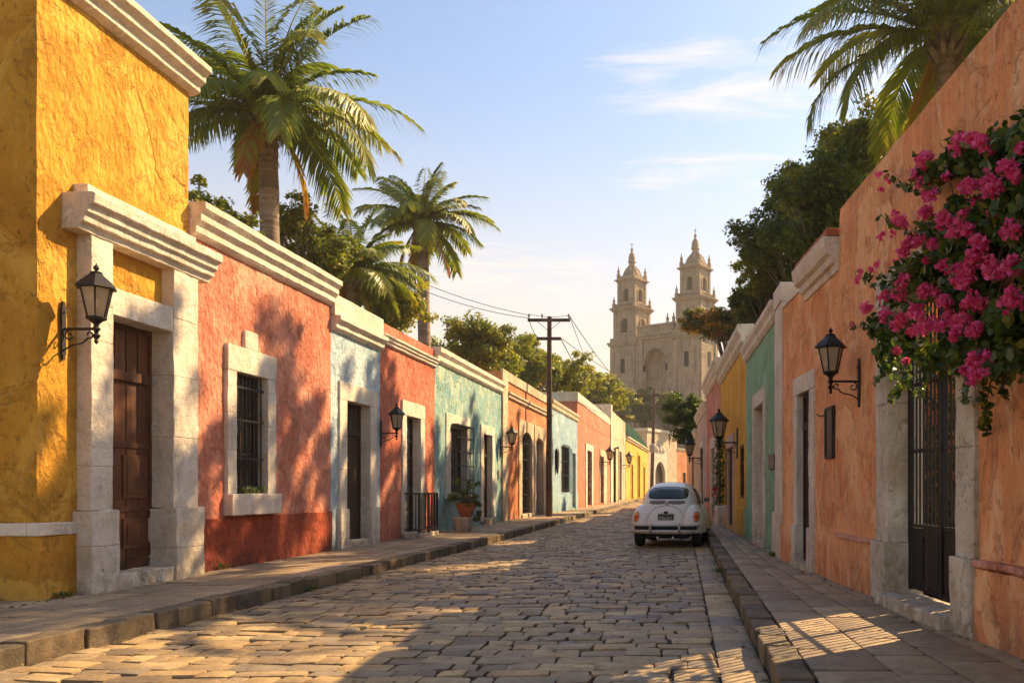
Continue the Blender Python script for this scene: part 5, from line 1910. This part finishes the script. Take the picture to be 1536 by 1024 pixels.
def tower(cx, cy):
    c = (cx, cy, 0)
    root = cath
    b = B()
    w0, w1, w2 = 6.2, 5.3, 4.15
    # base
    f4 = [Fr(c, YAW + k * math.pi / 2) for k in range(4)]
    rbox(b, Fr(c, YAW), -w0 / 2, w0 / 2, 0, 30.0, -w0 / 2, w0 / 2)
    for k in range(4):                       # shallow corner piers and a blind window on the base
        fr = f4[k]
        for s in (-1, 1):
            rbox(b, fr, s * (w0 / 2 - 0.55) - 0.45, s * (w0 / 2 - 0.55) + 0.45, 0, 29.6, w0 / 2 - 0.1, w0 / 2 + 0.16)
    ring(b, c, YAW, w0 / 2, 29.95, 30.35, 0.30)
    ring(b, c, YAW, w0 / 2, 30.352, 30.7, 0.50)
    ring(b, c, YAW, w0 / 2, 30.702, 31.6, 0.05)
    for k in range(4):
        arched_side(b, f4[k], w1, 31.55, 37.0, 1.75, 32.6, 34.6, w1 / 2)
        for s in (-1, 1):
            rbox(b, f4[k], s * (w1 / 2 - 0.45) - 0.34, s * (w1 / 2 - 0.45) + 0.34, 31.6, 36.9, w1 / 2 - 0.1, w1 / 2 + 0.13)
            rbox(b, f4[k], s * 1.13 - 0.13, s * 1.13 + 0.13, 32.4, 34.6, w1 / 2 - 0.1, w1 / 2 + 0.10)
        rbox(b, f4[k], -1.3, 1.3, 32.2, 32.55, w1 / 2 - 0.1, w1 / 2 + 0.22)
    ring(b, c, YAW, w1 / 2, 36.95, 37.25, 0.25)
    ring(b, c, YAW, w1 / 2, 37.252, 37.55, 0.50)
    ring(b, c, YAW, w1 / 2, 37.552, 37.7, 0.62)
    for k in range(4):                       # balustrade
        for s in np.linspace(-2.4, 2.4, 13):
            lathe(b, f4[k].pt(s, 37.7, 2.55), [(0.09, 0), (0.15, 0.2), (0.07, 0.5), (0.1, 0.62)], 6)
        rbox(b, f4[k], -2.4, 2.4, 38.3, 38.5, 2.45, 2.68)
        rbox(b, f4[k], 2.3, 2.85, 37.7, 38.6, 2.3, 2.85)
        finial(b, f4[k].pt(2.58, 38.6, 2.58), 0.28, 1.5)
    for k in range(4):
        arched_side(b, f4[k], w2, 37.7, 43.0, 1.25, 39.0, 40.9, w2 / 2, 0.6)
        for s in (-1, 1):
            rbox(b, f4[k], s * (w2 / 2 - 0.35) - 0.28, s * (w2 / 2 - 0.35) + 0.28, 37.75, 42.9, w2 / 2 - 0.1, w2 / 2 + 0.11)
            rbox(b, f4[k], s * 0.82 - 0.11, s * 0.82 + 0.11, 38.9, 41.0, w2 / 2 - 0.1, w2 / 2 + 0.09)
    ring(b, c, YAW, w2 / 2, 42.95, 43.2, 0.2)
    ring(b, c, YAW, w2 / 2, 43.202, 43.45, 0.48)
    ring(b, c, YAW, w2 / 2, 43.452, 44.1, 0.02)
    for k in range(4):
        rbox(b, f4[k], w2 / 2 - 0.45, w2 / 2 + 0.12, 43.46, 44.5, w2 / 2 - 0.45, w2 / 2 + 0.12)
        finial(b, f4[k].pt(w2 / 2 - 0.16, 44.5, w2 / 2 - 0.16), 0.3, 1.7)
    t_ = b.build('tower', M['cath'], root)
    b = B()
    rbox(b, Fr(c, YAW), -w1 * 0.34, w1 * 0.34, 31.5, 37.2, -w1 * 0.34, w1 * 0.34)
    rbox(b, Fr(c, YAW), -w2 * 0.33, w2 * 0.33, 37.5, 43.1, -w2 * 0.33, w2 * 0.33)
    b.build('belfry_shade_core', M['belfry_shade'], t_)  # added core, coloured dark as painted shade behind the arches
    b = B()
    lathe(b, c, [(1.95, 44.0), (2.0, 44.3), (1.85, 44.8), (1.5, 45.4), (1.0, 45.95), (0.72, 46.2), (0.72, 46.3)], 8, R(22.5) + YAW)
    for k in range(8):
        a = R(22.5) + YAW + k * math.pi / 4
        d = Vector((math.cos(a), math.sin(a), 0))
        tube(b, [Vector(c) + d * 2.0 + Vector((0, 0, 44.3)), Vector(c) + d * 1.5 + Vector((0, 0, 45.45)), Vector(c) + d * 0.75 + Vector((0, 0, 46.25))], 0.09, 6)
    b.build('dome', M['cath_dark'], t_)
    b = B()
    lathe(b, c, [(0.72, 46.2), (0.75, 46.4), (0.6, 46.5), (0.58, 46.9), (0.75, 47.05), (0.85, 47.15), (0.75, 47.3), (0.68, 48.2), (0.55, 48.7), (0.3, 49.1), (0.16, 49.35), (0.28, 49.6), (0.26, 49.85), (0.1, 50.05), (0.05, 50.2)], 12)
    q = Vector(c) + Vector((0, 0, 50.1))
    tube(b, [q, q + Vector((0, 0, 1.0))], 0.06, 6)
    tube(b, [q + Vector((-0.3, 0, 0.6)), q + Vector((0.3, 0, 0.6))], 0.06, 6)
    b.build('lantern', M['cath'], t_, smooth=True, angle=35)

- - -

## What you have to do
Using the material above, set down every line exactly, but skip the pictures.

## Answer
Continue the Blender Python script for this scene: part 5, from line 1910. This part finishes the script. Take the picture to be 1536 by 1024 pixels.
def tower(cx, cy):
    c = (cx, cy, 0)
    root = cath
    b = B()
    w0, w1, w2 = 6.2, 5.3, 4.15
    # base
    f4 = [Fr(c, YAW + k * math.pi / 2) for k in range(4)]
    rbox(b, Fr(c, YAW), -w0 / 2, w0 / 2, 0, 30.0, -w0 / 2, w0 / 2)
    for k in range(4):                       # shallow corner piers and a blind window on the base
        fr = f4[k]
        for s in (-1, 1):
            rbox(b, fr, s * (w0 / 2 - 0.55) - 0.45, s * (w0 / 2 - 0.55) + 0.45, 0, 29.6, w0 / 2 - 0.1, w0 / 2 + 0.16)
    ring(b, c, YAW, w0 / 2, 29.95, 30.35, 0.30)
    ring(b, c, YAW, w0 / 2, 30.352, 30.7, 0.50)
    ring(b, c, YAW, w0 / 2, 30.702, 31.6, 0.05)
    for k in range(4):
        arched_side(b, f4[k], w1, 31.55, 37.0, 1.75, 32.6, 34.6, w1 / 2)
        for s in (-1, 1):
            rbox(b, f4[k], s * (w1 / 2 - 0.45) - 0.34, s * (w1 / 2 - 0.45) + 0.34, 31.6, 36.9, w1 / 2 - 0.1, w1 / 2 + 0.13)
            rbox(b, f4[k], s * 1.13 - 0.13, s * 1.13 + 0.13, 32.4, 34.6, w1 / 2 - 0.1, w1 / 2 + 0.10)
        rbox(b, f4[k], -1.3, 1.3, 32.2, 32.55, w1 / 2 - 0.1, w1 / 2 + 0.22)
    ring(b, c, YAW, w1 / 2, 36.95, 37.25, 0.25)
    ring(b, c, YAW, w1 / 2, 37.252, 37.55, 0.50)
    ring(b, c, YAW, w1 / 2, 37.552, 37.7, 0.62)
    for k in range(4):                       # balustrade
        for s in np.linspace(-2.4, 2.4, 13):
            lathe(b, f4[k].pt(s, 37.7, 2.55), [(0.09, 0), (0.15, 0.2), (0.07, 0.5), (0.1, 0.62)], 6)
        rbox(b, f4[k], -2.4, 2.4, 38.3, 38.5, 2.45, 2.68)
        rbox(b, f4[k], 2.3, 2.85, 37.7, 38.6, 2.3, 2.85)
        finial(b, f4[k].pt(2.58, 38.6, 2.58), 0.28, 1.5)
    for k in range(4):
        arched_side(b, f4[k], w2, 37.7, 43.0, 1.25, 39.0, 40.9, w2 / 2, 0.6)
        for s in (-1, 1):
            rbox(b, f4[k], s * (w2 / 2 - 0.35) - 0.28, s * (w2 / 2 - 0.35) + 0.28, 37.75, 42.9, w2 / 2 - 0.1, w2 / 2 + 0.11)
            rbox(b, f4[k], s * 0.82 - 0.11, s * 0.82 + 0.11, 38.9, 41.0, w2 / 2 - 0.1, w2 / 2 + 0.09)
    ring(b, c, YAW, w2 / 2, 42.95, 43.2, 0.2)
    ring(b, c, YAW, w2 / 2, 43.202, 43.45, 0.48)
    ring(b, c, YAW, w2 / 2, 43.452, 44.1, 0.02)
    for k in range(4):
        rbox(b, f4[k], w2 / 2 - 0.45, w2 / 2 + 0.12, 43.46, 44.5, w2 / 2 - 0.45, w2 / 2 + 0.12)
        finial(b, f4[k].pt(w2 / 2 - 0.16, 44.5, w2 / 2 - 0.16), 0.3, 1.7)
    t_ = b.build('tower', M['cath'], root)
    b = B()
    rbox(b, Fr(c, YAW), -w1 * 0.34, w1 * 0.34, 31.5, 37.2, -w1 * 0.34, w1 * 0.34)
    rbox(b, Fr(c, YAW), -w2 * 0.33, w2 * 0.33, 37.5, 43.1, -w2 * 0.33, w2 * 0.33)
    b.build('belfry_shade_core', M['belfry_shade'], t_)  # added core, coloured dark as painted shade behind the arches
    b = B()
    lathe(b, c, [(1.95, 44.0), (2.0, 44.3), (1.85, 44.8), (1.5, 45.4), (1.0, 45.95), (0.72, 46.2), (0.72, 46.3)], 8, R(22.5) + YAW)
    for k in range(8):
        a = R(22.5) + YAW + k * math.pi / 4
        d = Vector((math.cos(a), math.sin(a), 0))
        tube(b, [Vector(c) + d * 2.0 + Vector((0, 0, 44.3)), Vector(c) + d * 1.5 + Vector((0, 0, 45.45)), Vector(c) + d * 0.75 + Vector((0, 0, 46.25))], 0.09, 6)
    b.build('dome', M['cath_dark'], t_)
    b = B()
    lathe(b, c, [(0.72, 46.2), (0.75, 46.4), (0.6, 46.5), (0.58, 46.9), (0.75, 47.05), (0.85, 47.15), (0.75, 47.3), (0.68, 48.2), (0.55, 48.7), (0.3, 49.1), (0.16, 49.35), (0.28, 49.6), (0.26, 49.85), (0.1, 50.05), (0.05, 50.2)], 12)
    q = Vector(c) + Vector((0, 0, 50.1))
    tube(b, [q, q + Vector((0, 0, 1.0))], 0.06, 6)
    tube(b, [q + Vector((-0.3, 0, 0.6)), q + Vector((0.3, 0, 0.6))], 0.06, 6)
    b.build('lantern', M['cath'], t_, smooth=True, angle=35)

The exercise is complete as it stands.